How to properly identify multi-disc singles

Hi all,

I apologise if this has been answered somewhere before. I wasn’t entirely sure what to search for but couldn’t find an answer directly.

I’ve bought a lot of CD singles in the past, ripped them and previously had them stored on a NAS. They’re now sitting happily on the internally installed SSD of my lovely new Nucleus.

However, a very large number of them are still listed as unidentified. I’ve tagged them in the past using mp3Tag - typically retrieving the metadata from Discogs.

Now, a large number of singles I’ve purchased have been released in two (or sometimes more) editions, CD1 containing the single and maybe a b-side, and CD containing a number of remixes, for example.
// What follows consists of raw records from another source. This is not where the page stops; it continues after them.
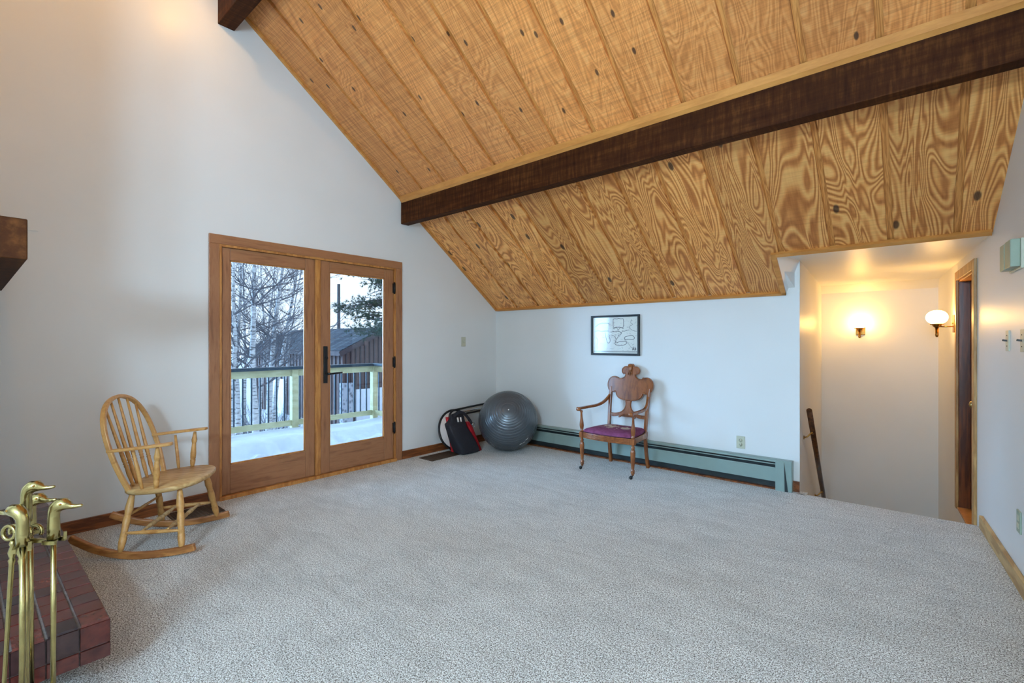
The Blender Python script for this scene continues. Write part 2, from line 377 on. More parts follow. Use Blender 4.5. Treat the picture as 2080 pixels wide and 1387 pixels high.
# left gable wall
b = MB(); T = -.16
def top(y): return zc(y)+.06
b.prism([(BACK, -.2), (BACK, top(BACK)), (RIDGE, top(RIDGE)), (DY0, top(DY0)), (DY0, -.2)], 0, T, 0)
b.prism([(DY0, DZ), (DY0, top(DY0)), (DY1, top(DY1)), (DY1, DZ)], 0, T, 0)
b.prism([(DY1, -.2), (DY1, top(DY1)), (.12, top(.12)), (.12, -.2)], 0, T, 0)
b.box(T, 0, DY0, DY1, -.2, -.005)
struct(b.build('wall_left', 'paint'))
# back knee wall, with the splayed cheek beside the stair opening
SX = 3.50; ZS = 1.972; YS = -(ZS-Z0)/SL
b = MB()
b.prism([(-.16, 0), (SX, 0), (SX-.0084, .12), (-.16, .12)], 2, -.3, 1.6955); b.box(-.16, 3.37, .0, .12, 1.6955, 1.76)
b.hexa([(3.40, YS, ZS), (3.40, 0, Z0), (SX, 0, 1.6955), (SX, 0, ZS)], [(3.36, YS, ZS+.05), (3.36, .06, Z0), (SX-.02, .06, 1.6955), (SX-.02, .06, ZS+.05)])
b.prism([(3.38, .02), (SX-.0014, .02), (SX-.0084, .118), (3.38, .118)], 2, 1.6955, 2.1)
struct(b.build('wall_back', 'paint'))
# right wall with the side door by the stairs
b = MB(); TH = .14; YB = 2.45; WY0, WY1, WZ0, WZ1 = -4.7, -1.7, .5, 2.15  # wall opening sized for the added fill window
def cwall(y0, y1, z0, z1a, z1b=None):
    z1b = z1a if z1b is None else z1b
    b.hexa([(xC(y0), y0, z0), (xC(y0)+TH, y0, z0), (xC(y1)+TH, y1, z0), (xC(y1), y1, z0)], [(xC(y0), y0, z1a), (xC(y0)+TH, y0, z1a), (xC(y1)+TH, y1, z1b), (xC(y1), y1, z1b)])
D2A, D2B, D2Z0, D2Z1 = .235, 1.015, -.175, 1.815
cwall(BACK, RIDGE, -.2, top(BACK), top(RIDGE)); cwall(RIDGE, WY0, -.2, top(RIDGE), top(WY0)); cwall(WY0, WY1, -.2, WZ0); cwall(WY0, WY1, WZ1, top(WY0), top(WY1)); cwall(WY1, -.45, -.2, top(WY1), top(-.45)); cwall(-.45, D2A, -1.8, 2.2)
cwall(D2A, D2B, D2Z1, 2.2); cwall(D2A, D2B, -1.8, D2Z0); cwall(D2B, YB+.2, -1.8, 2.2)
struct(b.build('wall_right', 'paint'))
# the half of the room behind the camera
struct(MB().box(-.16, 5.4, BACK-.12, BACK, -.2, 3.2).build('wall_front', 'paint'))
struct(MB().hexa([(-.16, BACK-.2, zc(BACK-.2)), (5.4, BACK-.2, zc(BACK-.2)), (5.4, RIDGE, zc(RIDGE)), (-.16, RIDGE, zc(RIDGE))], [(-.16, BACK-.2, zc(BACK-.2)+.1), (5.4, BACK-.2, zc(BACK-.2)+.1), (5.4, RIDGE, zc(RIDGE)+.1), (-.16, RIDGE, zc(RIDGE)+.1)]).build('ceiling_rear', 'paint'))
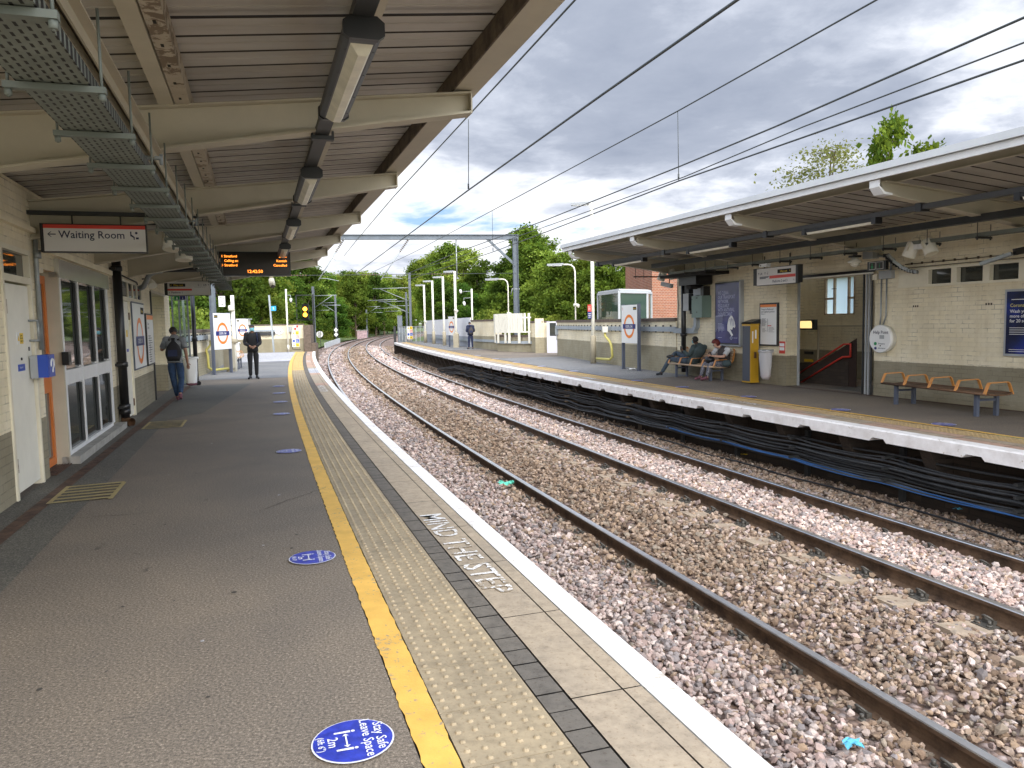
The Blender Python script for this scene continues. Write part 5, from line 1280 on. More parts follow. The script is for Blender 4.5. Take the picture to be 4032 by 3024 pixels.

Depeche Mode’s Enjoy the Silence was released in three separate CD single editions with totally different track-listings.

My problem is being able to identify CD single sets like this correctly in Roon. I tend of have all the tracks from multi-disc sets in one folder, but with the disc they come from correctly tagged. When you come to Identify the single inside Roon, however, you have to pick a version, which means that tracks from the other discs remain unidentified.

Is there an easy way around this that I’m missing?

Cheers,

Jame.s

Not an easy way given the starting point of your organization. What I do is I put each single in its own folder. You cannot call them CD1, CD2 either or roon will assume your sets are double/triple albums and you will likely not get an identification. So a hierarchy like this:

Artist A
	Single 1 (radio release)
		Side a 
		Side b
	Single 1 (club release)
		Mix a
		Mix b
		Bonus
	Single 2 (radio release)
		Side a
		Side b
	Single 2 (club release)
		Mix a
		Mix b
		Bonus
	etc.

You can then use tags to group together the related singles if you wish. Personally I never bothered.

It is not ideal. Maybe someone has another idea. I would be interested. In many ways this is a special case of box set handling. In general roon does not handle these sorts of release hierarchies very well.